The measurement technique isn't perfect. You don't remove any of the measurement uncertainty in the June 2014 measurement, by using an average over previous years.
The same applies to how the weather is actually moving the ice about in June 2014. Its similar, but not quite the same as measurement uncertainty. There is no reason to expect that sort of randomness to correlate perfectly between June and September. By using the minimum, rather than a particular September day, you reduce the error associated with random stuff happening on a particular day in September 2014, but in cherrypicking June 23rd, I think you are overfitting.

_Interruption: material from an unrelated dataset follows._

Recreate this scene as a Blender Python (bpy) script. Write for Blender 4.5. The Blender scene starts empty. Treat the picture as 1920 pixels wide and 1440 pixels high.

Detrend the data around the time you are considering. Check the standard deviation on that. That's a source of error that you can either treat as negligible (because the standard deviation is small) or you can diminish by smoothing the June curve in 2014 rather than picking the value on a particular date. You can't get rid of it by cherrypicking which day in June over the past however mnay years was least affected by it. Using a long time series protects you against a severely overoptimistic error bound from your cherry pick, but doesn't change that its a cherry pick giving you an overoptimistic error bound.
I think daily CT area anomaly is bouncy enough that a simple smoothing would be a modest but worthwhile improvement, but I haven't calculated the variance to prove it.
Its one thing to do the calculation and keep it to yourself. Its another to put it out there when everybody reckons you are wrong and stick by it.